[Records]

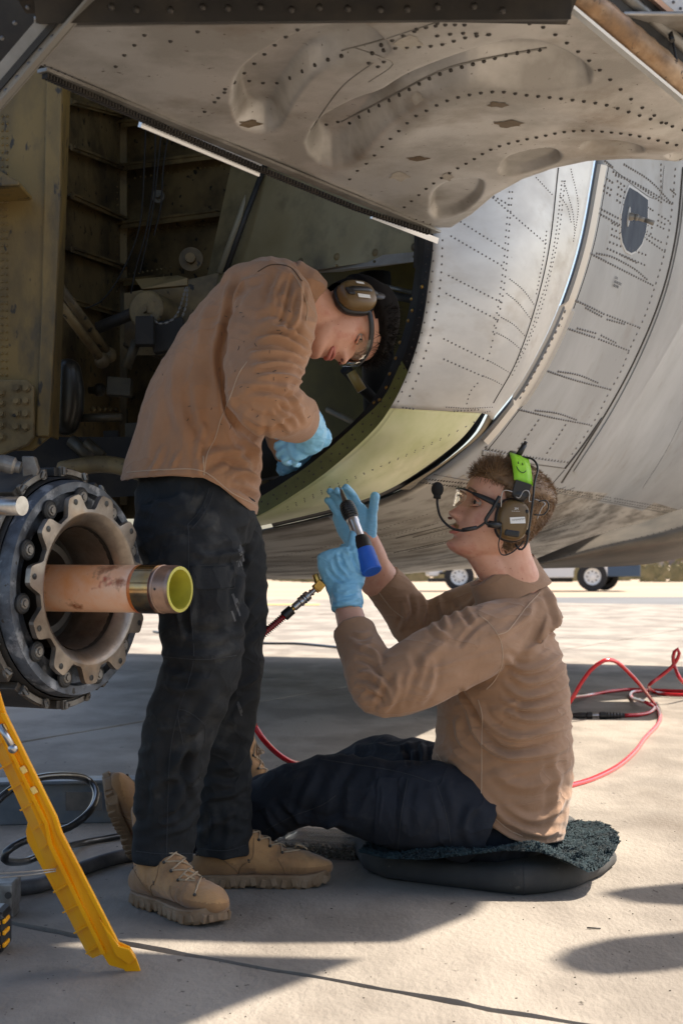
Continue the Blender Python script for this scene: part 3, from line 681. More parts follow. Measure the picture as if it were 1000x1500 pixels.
rows_ = [([(595,425),(730,495),(870,565)],3.1), ([(635,432),(700,447),(790,495),(845,540)],3.1), ([(527,620),(595,650),(665,685)],3.1), ([(680,690),(808,740)],3.1), ([(590,660),(655,695)],3.1), ([(680,708),(750,727)],3.1), ([(483,735),(625,783)],3.1), ([(645,790),(770,838)],3.1),
         ([(555,745),(630,765)],3.1), ([(655,775),(715,805)],3.1), ([(397,912),(540,960),(690,1000)],2.8), ([(475,925),(560,940),(640,972)],2.8), ([(303,1082),(450,1118),(605,1148)],2.8), ([(380,1088),(470,1100),(550,1127)],2.8),
         ([(705,90),(810,150),(905,218)],3.6), ([(715,105),(800,140),(940,222)],3.6), ([(655,105),(700,135)],4), ([(668,150),(695,165)],4), ([(665,170),(690,188)],4), ([(645,243),(735,290)],3.6), ([(620,252),(730,312)],3.6), ([(722,130),(750,150)],4), ([(726,155),(752,175)],4), ([(722,185),(748,200)],4), ([(720,210),(745,228)],4), ([(700,305),(735,322)],4),
         ([(700,330),(732,345)],4), ([(697,355),(730,370)],4), ([(690,385),(735,402)],4), ([(680,412),(835,480)],4), ([(770,412),(840,438)],4), ([(850,240),(870,252)],4), ([(850,290),(868,300)],4), ([(848,315),(866,325)],4), ([(845,340),(862,350)],4), ([(835,365),(920,425)],3.8), ([(830,345),(905,385)],3.8), ([(895,270),(935,295)],4), ([(893,295),(920,310)],4), ([(890,315),(915,328)],4), ([(740,440),(800,470)],4), ([(945,165),(965,185)],3), ([(670,45),(700,70)],3), ([(750,60),(860,130),(950,225)],3)]
for L_, st in cols: rivets(PV, bodyb, z5(L_), st*1.05, .0062, .005)
for L_, st in rows_: rivets(PV, bodyb, z5(L_), st*1.25, .0044, .006)
obj('rivet', PV, M['rivet'], ac, kind='stuff')
BV = MB()
for dy in (0, 6): rivets(BV, bodyb, [(612, 700+dy), (700, 710+dy)], 4.2, .0048, .003)
for a, b in ((812, 838), (845, 866), (873, 893), (900, 940), (944, 966), (972, 1000)):
    for dy in (0, 4): rivets(BV, bodyb, [(a, 713+(a-805)*.18+dy), (b, 713+(b-805)*.18+dy)], 3.6, .0050, .003)
for k in range(46):
    y0 = random.uniform(770, 842); x0 = random.uniform(395, 940); L_ = random.uniform(40, 130); sl_ = -.34*(1-(y0-745)/140)-.04
    if y0 < seam_y(x0)+30: continue
    rivets(BV, bodyb, [(x0, y0), (x0+L_, y0+sl_*L_)], 6, .0030, .0015)
rivets(BV, podb, [(800, 822), (870, 803), (940, 786), (1000, 770)], 9, .004, .002)
obj('rivet', BV, M['rivet_dark'], ac, kind='stuff')
# recessed handle in the grey panel
hp = [ray(bodyb, 650+.35*x, 220+.35*y) for x, y in [(770,155),(806,176),(848,208),(846,290),(838,345),(822,392),(800,420),(778,430),(757,418),(742,385),(735,340),(738,270),(750,210),(760,180)]]
pts = [h_[0] for h_ in hp]; nn = sum((h_[1] for h_ in hp), Vector()).normalized()
mb = MB(); mid = sum(pts, Vector())/len(pts); n_ = len(pts)
ring0 = [p+nn*.0035 for p in pts]; ring1 = [p+nn*.0035+(p-mid)*.07 for p in pts]; ring1b = [p+(p-mid)*.09-nn*.002 for p in pts]
mb.add(ring1b+ring1+ring0, [(i, (i+1) % n_, n_+(i+1) % n_, n_+i) for i in range(n_)]+[(n_+i, n_+(i+1) % n_, 2*n_+(i+1) % n_, 2*n_+i) for i in range(n_)])
obj('recess_lip', mb, mat('recess_lip_paint', (.45, .46, .47), .4, .2), ac)
mb = MB(); bowl = []
for t, dp in ((1, .0045), (.97, .0044), (.9, .0043), (.5, .0042), (.02, .0041)): bowl += [mid+(p-mid)*t+nn*dp for p in pts]
k = 5; mb.add(bowl, [(a*n_+i, a*n_+(i+1) % n_, (a+1)*n_+(i+1) % n_, (a+1)*n_+i) for a in range(k-1) for i in range(n_)], True)
obj('handle_recess', mb, mat('recess_shade_blue', (.035, .05, .08), .75, 0, (.06, .08, .11), 9, spec=.15), ac)  # flat patch, its dark colour stands in for shade inside the pocket
hc = ray(bodyb, 917, 317); c = hc[0]; n5 = hc[1]
mb = MB(); mb.lathe(c+n5*.006, n5, [(0, .034), (.003, .033), (.0035, .0001)], 24); obj('recess_plate', mb, M['grey'], ac)
mb = MB(); p0 = c+n5*.008; dr = (Q(946, 322, c.y)-Q(918, 312, c.y)).normalized()
mb.lathe(p0, n5, [(0, .014), (.012, .013), (.02, .008), (.02, .0001)], 16); mb.tube([p0+n5*.02-dr*.004, p0+n5*.024+dr*.03], .0085, 12); mb.ball(p0+n5*.021+dr*.004, .012, 10, 8); mb.tube([p0+n5*.024+dr*.028, p0+n5*.026+dr*.062], [.007, .0095], 12)
obj('latch_handle', mb, M['metal_grey'], ac)
# stencil
def text_on(txt, size, origin, xdir, ydir, mat_, parent, name='stencil_text', lift=.001, thick=.0002, label=None):
    cu = bpy.data.curves.new('txt', 'FONT'); cu.body = txt; cu.size = size; cu.extrude = thick; cu.space_line = .95
    o = bpy.data.objects.new('txt', cu); COL.objects.link(o); dg = bpy.context.evaluated_depsgraph_get()
    me = bpy.data.meshes.new_from_object(o.evaluated_get(dg)); bpy.data.objects.remove(o, do_unlink=True); me.name = name
    x = Vector(xdir).normalized(); y = Vector(ydir); y = (y-x*y.dot(x)).normalized(); z = x.cross(y)
    mt = Matrix((x, y, z)).transposed().to_4x4(); mt.translation = Vector(origin)+z*lift - wloc(parent)
    me.transform(mt); me.materials.append(mat_); o = bpy.data.objects.new(name, me); COL.objects.link(o); o.parent = parent; WL[o.name] = wloc(parent)
    if label: o['label'] = label
    return o
a = ray(bodyb, 898, 408); b = ray(bodyb, 925, 421); d = ray(bodyb, 893, 424)
text_on('TO OPEN\nROTATE HANDLE TO UNLOCK\nPUSH DOOR UPWARD', .0135, a[0]+a[1]*.004, b[0]-a[0], a[0]-d[0], M['stencil'], ac)

# ---------------------------------------------------------------- gear door overhead
def zdoor(Y): return 1.68-.0675*(Y-2.6)
def DP(px, py):
    # intersection of the sight line with the door's inclined sheet
    s_ = (HY-py)/F; Y = (1.68+.0675*2.6-HZ)/(s_+.0675); return Vector(((px-500)/F*Y, Y, HZ+s_*Y))
door_poly = [(100, 30), (60, 97), (200, 160), (380, 238), (520, 296), (640, 337), (660, 336), (690, 318), (724, 288), (765, 264), (810, 248), (860, 238), (920, 236), (1010, 240), (1080, 262), (1080, 60), (1080, -90), (700, -60), (400, -10)]
DD = 1.35
dishes = [ # polygon, depth (negative = pressed up, away), edge softness px
 ([(342,150),(350,112),(385,78),(440,50),(520,36),(560,60),(560,78),(470,98),(430,140),(405,185),(380,192),(352,180)], .034, 20),
 ([(452,212),(470,180),(520,150),(560,136),(600,112),(680,84),(760,66),(820,80),(862,108),(846,120),(760,120),(690,118),(620,140),(560,180),(520,225),(490,238),(462,232)], .040, 22),
 ([(630,310),(634,285),(655,268),(690,262),(706,266),(700,290),(672,312),(640,318)], .014, 7),
 ([(732,246),(742,230),(770,220),(806,216),(820,226),(806,240),(770,251),(740,253)], .014, 7),
 ([(850,214),(862,206),(900,204),(935,210),(940,220),(910,225),(870,222)], .014, 6),
 ([(974,226),(990,218),(1030,222),(1050,236),(1010,240),(985,236)], .012, 6)]
mb = MB(); NXg, NYg = 330, 130
gx = np.linspace(50, 1080, NXg); rowsP = []
def edge_low(x): return np.interp(x, [50, 60, 200, 380, 520, 640, 660, 690, 724, 765, 810, 860, 920, 1010, 1080], [92, 97, 160, 238, 296, 337.5, 336, 318, 288, 264, 248, 238, 236, 240, 262])
def edge_top(x): return np.interp(x, [50, 120, 780, 1080], [30, 30, 24, 20])
PX, PY = [], []
for i in range(NYg):
    t = i/(NYg-1); PY.append(edge_top(gx)*(1-t)+edge_low(gx)*t); PX.append(gx)
PX = np.array(PX).ravel(); PY = np.array(PY).ravel()
D = np.zeros(len(PX))
for poly, dp, sf in dishes:
    q_ = spline(list(poly)+[poly[0]], 60); poly = [tuple(a) for a in q_[:-1]]; d = sdf(PX, PY, poly); s_ = np.clip((-d+sf*.35)/sf, 0, 1); s_ = s_*s_*(3-2*s_); D += DD*dp*s_
d_, t_ = polydist(PX, PY, spline([(500, 238), (560, 205), (620, 168), (700, 140), (800, 145), (900, 170), (1000, 215)], 30)); D -= .012*np.exp(-(d_/26)**2)
d_, t_ = polydist(PX, PY, [(640, 337), (690, 318), (724, 288), (765, 264), (810, 248), (860, 238), (920, 236), (1010, 240)]); D += .018*np.clip(1-d_/60, 0, 1)**2*0+.006*np.exp(-(d_/9)**2)
vv = []
for k in range(len(PX)):
    p = DP(PX[k], PY[k]); p.z += D[k]+.004*float(np.sin(PX[k]*.01)*np.sin(PY[k]*.02)); vv.append(tuple(p))
grid = [vv[i*NXg:(i+1)*NXg] for i in range(NYg)]
mb.grid(grid); doorb = bvh_of(mb)
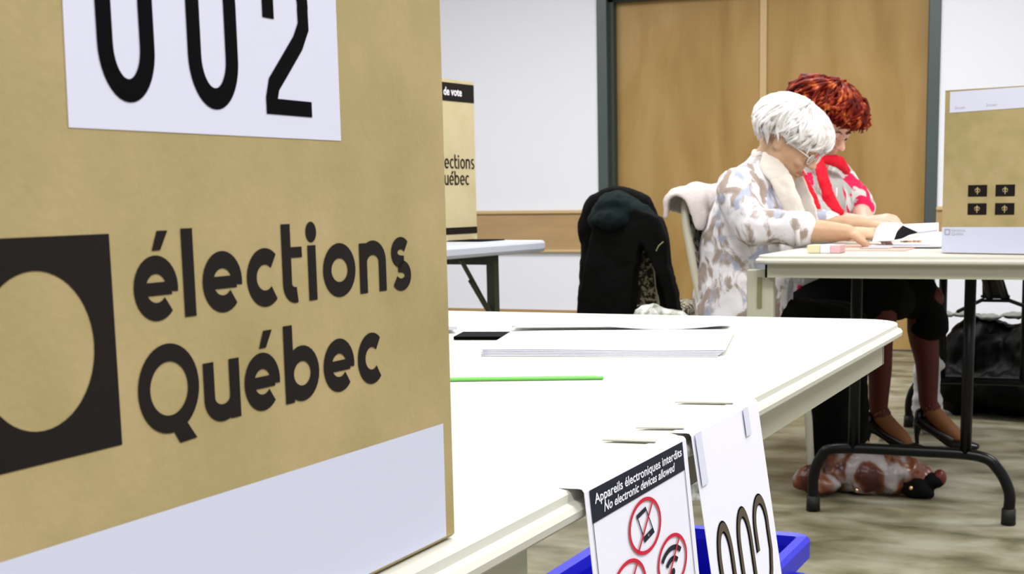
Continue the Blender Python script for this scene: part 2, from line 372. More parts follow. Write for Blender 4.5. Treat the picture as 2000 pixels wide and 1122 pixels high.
# --- the near one (face on the plane X=-.304, running along +Y)
FX = -.304; Y0, Y1 = .252, .5835
t, dr, nb = carton('cardboard_ballot_box', 'large cardboard box in the left foreground with a number sheet', 'cardboard box', (FX, Y0, T+.001), (0, 1, 0), Y1-Y0, .30, .40)
ff = lambda e: (lambda u, v: V((FX+e, u, v)))
bm = B(); quadp(bm, [(Y0, T+.003), (.5735, T+.003), (.5735, .7965), (Y0, .7985)], ff(.00015)); obj('bottom_strip', bm, M['strip'], t)
bm = B(); quadp(bm, [(.341, .9222), (.494, .9228), (.494, 1.004), (.343, 1.002)], ff(.0002)); lab = obj('number_sheet', bm, M['label'], t)
def digs(bm):
    for ch, a, b in (('0', .3555, .3825), ('0', .3995, .4275), ('2', .4435, .4735)): glyph(bm, ch, a, b, .9310, .054, .0072, ff(.0004))
printed('number', M['black'], lab, digs)
def logo(bm):
    fr_ = ff(.0002); C = (.3222, .8568); r = .0236; N = 48
    sq = [(.3555, .8232), (.3555, .8900), (.2887, .8900), (.2887, .8232)]
    inner = [(C[0]+r*math.cos(2*math.pi*i/N), C[1]+r*math.sin(2*math.pi*i/N)) for i in range(N)]
    def onsq(a):
        x, y = math.cos(a), math.sin(a); k = 1/max(abs(x), abs(y)); return (C[0]+.0334*k*x, C[1]+.0334*k*y)
    iv = [bm.verts.new(fr_(*p)) for p in inner]; ov = [bm.verts.new(fr_(*onsq(2*math.pi*i/N))) for i in range(N)]
    for i in range(N): j = (i+1) % N; bm.faces.new((iv[i], ov[i], ov[j], iv[j]))
printed('logo', M['ink'], t, logo)
printed('lettering', M['ink'], t, lambda bm: elections(bm, ff(.0002), s=.0060))

# --- the right one on the far table
A = onz(1838, 495, T+.001); A = V((A.x, A.y, T+.001)); dv = V((math.cos(.3), -math.sin(.3), 0))
t, dr, nb = carton('cardboard_ballot_box', 'cardboard box with four small dark flag emblems on the far table', 'cardboard box', A, dv, .34, .26, .405)
fz = lambda e: plane_frame((A.x, A.y, 0), dr, (0, 0, 1), -nb, e)
bm = B(); quadp(bm, [(.001, T+.003), (.34, T+.003), (.34, .809), (.001, .8075)], fz(.0006)); obj('bottom_strip', bm, M['strip'], t)
bm = B(); quadp(bm, [(.014, 1.093), (.34, 1.099), (.34, 1.147), (.014, 1.145)], fz(.0008)); sl = obj('seal_strip', bm, M['label'], t)
M['pale_print'] = mat('pale_grey_print', (.35, .35, .42), .6)
text_mesh('seal_text', 'Scrutin', .010, lambda u, v: fz(.0012)(.028+u, 1.101+v), M['pale_print'], sl)
text_mesh('seal_text', 'Scrutin', .010, lambda u, v: fz(.0012)(.110+u, 1.104+v), M['pale_print'], sl)
for u in (.069, .141):
    for v in (.8838, .8385):
        fl = printed('flag_emblem', M['ink'], t, lambda bm: rect(bm, u, v, u+.050, v+.0285, fz(.0009)))
        def flagx(bm):
            cx, cy = u+.025, v+.01425; f_ = fz(.0013)
            disc(bm, cx, cy+.003, .0022, .0065, f_, 12); ribbon(bm, arc(cx-.0035, cy+.001, .0028, .004, 20, 200, 8), .0018, f_); ribbon(bm, arc(cx+.0035, cy+.001, .0028, .004, -20, 160, 8), .0018, f_)
            rect(bm, cx-.006, cy-.0035, cx+.006, cy-.0018, f_); rect(bm, cx-.0012, cy-.009, cx+.0012, cy-.001, f_)
        printed('fleur_de_lis', M['card'], fl, flagx)
def slogo(bm):
    f_ = fz(.001); ribbon(bm, [(.010, .789), (.022, .789), (.022, .801), (.010, .801)], .0032, f_, True)
printed('logo', M['pale_print'], t, slogo)
text_mesh('lettering', 'élections', .0105, lambda u, v: fz(.001)(.027+u, .796+v), M['pale_print'], t)
text_mesh('lettering', 'Québec', .0105, lambda u, v: fz(.001)(.027+u, .787+v), M['pale_print'], t)

# --- the tall one on the left far table
ANG = .10; dg = V((math.sin(ANG), math.cos(ANG), 0)); nbl = V((-dg.y, dg.x, 0))
Bc = onz(932, 468, T); A2 = V((Bc.x, Bc.y, T+.001)) - dg*.46
t = thing('voting_screen', 'tall tan cardboard voting screen with dark bands on the grey table', 'voting screen', A2)
Mx = Matrix(((dg.x, nbl.x, 0, A2.x), (dg.y, nbl.y, 0, A2.y), (0, 0, 1, A2.z), (0, 0, 0, 1)))
bm = B(); box(bm, (0, 0, 0), (.46, .005, .584), Mx); obj('front_panel', bm, M['card_pale'], t)
bm = B(); box(bm, (0, .005, 0), (.005, .36, .584), Mx); obj('side_panel', bm, M['card_pale'], t)
bm = B(); box(bm, (.455, .005, 0), (.46, .36, .584), Mx); obj('side_panel', bm, M['card_pale'], t)
fg = lambda e: plane_frame((A2.x, A2.y, 0), dg, (0, 0, 1), -nbl, e)
bm = B(); rect(bm, 0, 1.247, .46, 1.313, fg(.001)); band = obj('title_band', bm, M['ink'], t)
text_mesh('title', 'Bureau de vote', .040, lambda u, v: fg(.002)(.375+u, 1.268+v), M['white_print'], band, 'RIGHT', .001)
bm = B(); rect(bm, 0, .764, .46, .789, fg(.001)); obj('bottom_band', bm, M['ink'], t)
kk = .046/.0212/1.4
def scr(bm):
    f0 = fg(.001); sc = 1.62
    fr_ = lambda u, v: f0(.452+(u-.5478)*sc*.86, v)
    for row, z in ((ROW1, 1.004), (ROW2, .944)):
        for ch, a, b in row: glyph(bm, ch, a, b, z, .040/1.0*.92, .0062, fr_)
printed('lettering', M['ink'], t, scr)

# ------------------------------------------------------------------ tables
def outline(x0, y0, x1, y1, r, inset, n=6):
    x0 += inset; y0 += inset; x1 -= inset; y1 -= inset; r = max(r-inset, .002); o = []
    for cx, cy, a in ((x1-r, y1-r, 0), (x0+r, y1-r, 90), (x0+r, y0+r, 180), (x1-r, y0+r, 270)):
        for i in range(n+1): q = math.radians(a+90*i/n); o.append((cx+r*math.cos(q), cy+r*math.sin(q)))
    return o
def slab(bm, x0, y0, x1, y1, r, prof):
    rings = [[bm.verts.new((x, y, z)) for x, y in outline(x0, y0, x1, y1, r, ins)] for ins, z in prof]
    bm.faces.new(rings[0])
    for a, b in zip(rings, rings[1:]):
        for i in range(len(a)): j = (i+1) % len(a); bm.faces.new((a[i], a[j], b[j], b[i]))
    bm.faces.new(rings[-1][::-1])
PROF = [(.012, .740), (.008, .7393), (.0065, .7375), (.006, .733), (.002, .7315), (.0, .7285), (.0005, .7245), (.004, .7215), (.012, .7205)]
def leg_set(t, xc, y, half=.262, pole=(-.155, .155), inward=1, zb=.185, ztop=.70):
    """bent-tube end leg: arched foot, two uprights"""
    bm = B(); r = .0155
    pts = [(xc-half, y, .035), (xc-half, y, .10), (xc-half+.02, y, .155), (xc-half+.065, y, zb), (xc, y, zb+.004), (xc+half-.085, y, zb), (xc+half-.03, y, .150), (xc+half, y, .09), (xc+half, y, .035)]
    chain(bm, pts, [r]*len(pts), 12, side=(0, 1, 0), cap=False, sub=5); obj('foot', bm, M['blackmetal'], t, True)
    for s in (-1, 1):
        bm = B(); chain(bm, [(xc+s*half, y, .003), (xc+s*half, y, .045)], [.020, .019], 14, cap=False); obj('rubber_cap', bm, M['rubber'], t, True)
    for p in pole:
        bm = B(); chain(bm, [(xc+p, y, zb), (xc+p, y+.01*inward, ztop)], [.0155, .0155], 12, cap=False); obj('leg', bm, M['blackmetal'], t, True)
# near table
NX0, NX1, NY0, NY1 = -1.05, -.289, -.03, 1.805
t = thing('folding_table', 'white folding table in the foreground under the big cardboard box', 'table', (-.67, .89, 0))
bm = B(); slab(bm, NX0, NY0, NX1, NY1, .055, PROF); obj('tabletop', bm, M['table'], t)
for (a, b) in ((.03, .675), (.955, 1.735)):
    bm = B(); box(bm, (NX0+.022, a, .690), (NX0+.028, b, .7215)); box(bm, (NX1-.028, a, .690), (NX1-.020, b, .7215))
    e = b if b > 1 else a
    box(bm, (NX0+.022, e-.004, .690), (NX1-.020, e+.004, .7215)); obj('skirt', bm, M['skirt'], t)
leg_set(t, -.67, .28); leg_set(t, -.67, 1.5, inward=-1)
t_near = t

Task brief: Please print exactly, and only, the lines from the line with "Continue the Blender Python script for this scene: part 2, from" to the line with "printed('lettering', M['ink'], t, lambda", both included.

Written solution:
Continue the Blender Python script for this scene: part 2, from line 372. More parts follow. Write for Blender 4.5. Treat the picture as 2000 pixels wide and 1122 pixels high.
# --- the near one (face on the plane X=-.304, running along +Y)
FX = -.304; Y0, Y1 = .252, .5835
t, dr, nb = carton('cardboard_ballot_box', 'large cardboard box in the left foreground with a number sheet', 'cardboard box', (FX, Y0, T+.001), (0, 1, 0), Y1-Y0, .30, .40)
ff = lambda e: (lambda u, v: V((FX+e, u, v)))
bm = B(); quadp(bm, [(Y0, T+.003), (.5735, T+.003), (.5735, .7965), (Y0, .7985)], ff(.00015)); obj('bottom_strip', bm, M['strip'], t)
bm = B(); quadp(bm, [(.341, .9222), (.494, .9228), (.494, 1.004), (.343, 1.002)], ff(.0002)); lab = obj('number_sheet', bm, M['label'], t)
def digs(bm):
    for ch, a, b in (('0', .3555, .3825), ('0', .3995, .4275), ('2', .4435, .4735)): glyph(bm, ch, a, b, .9310, .054, .0072, ff(.0004))
printed('number', M['black'], lab, digs)
def logo(bm):
    fr_ = ff(.0002); C = (.3222, .8568); r = .0236; N = 48
    sq = [(.3555, .8232), (.3555, .8900), (.2887, .8900), (.2887, .8232)]
    inner = [(C[0]+r*math.cos(2*math.pi*i/N), C[1]+r*math.sin(2*math.pi*i/N)) for i in range(N)]
    def onsq(a):
        x, y = math.cos(a), math.sin(a); k = 1/max(abs(x), abs(y)); return (C[0]+.0334*k*x, C[1]+.0334*k*y)
    iv = [bm.verts.new(fr_(*p)) for p in inner]; ov = [bm.verts.new(fr_(*onsq(2*math.pi*i/N))) for i in range(N)]
    for i in range(N): j = (i+1) % N; bm.faces.new((iv[i], ov[i], ov[j], iv[j]))
printed('logo', M['ink'], t, logo)
printed('lettering', M['ink'], t, lambda bm: elections(bm, ff(.0002), s=.0060))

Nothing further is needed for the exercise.